A Quality Pair of Cased c.1900 Lignum Vitae Bowling Woods by Thomas Taylor, Glasgow

SOLD

Origin: British
Period: Early Twentieth Century
Provenance: Unknown
Date: c.1900-15
Case Width: 10 inches
Circumference of Woods: 15 inches approx


The pair of bowling woods turned in lignum vitae, with ivorine insets engraved "RH" and “1” and “2” respectively in script for the original owner, housed and presented in their original leather and canvas carrying case and surviving from the early twentieth century.

Condition would be described as good with very slight knocks commensurate with use, the wholes with a superb colour. The case is original but has seen better days with the top detached from the lower and the leather strap with losses. The bowls are marked with the makers name Thomas Taylor, Glasgow and AS705.

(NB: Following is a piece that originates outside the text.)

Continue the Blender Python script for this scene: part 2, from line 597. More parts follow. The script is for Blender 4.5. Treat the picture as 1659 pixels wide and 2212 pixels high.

Bowls historians believe that the game developed from the Egyptians as one of their pastimes was to play skittles with round stones based on artefacts found in tombs dating to circa 5,000 B.C. It was in the thirteenth century that the game as it is played today became popular though there is a positive recorded history of bowls having been played in England as far back as the 12th century, and it could well have been played much earlier than that.

Back in the 1800's, when all bowls were shaped by hand to a template and consequently, no two bowls were exactly alike, Thomas Taylor made and patented a machine for shaping bowls accurately. To obtain absolute uniformity, each set of bowls was made from the same log of lignum vitae, and put through the shaping machine as a complete set of four. Lignum Vitae is one of the few woods that with not float and was replaced with composition bowls later in the twentieth century partly due to the rarity of the wood.

These prove to be both incredibly tactile and thoroughly decorative.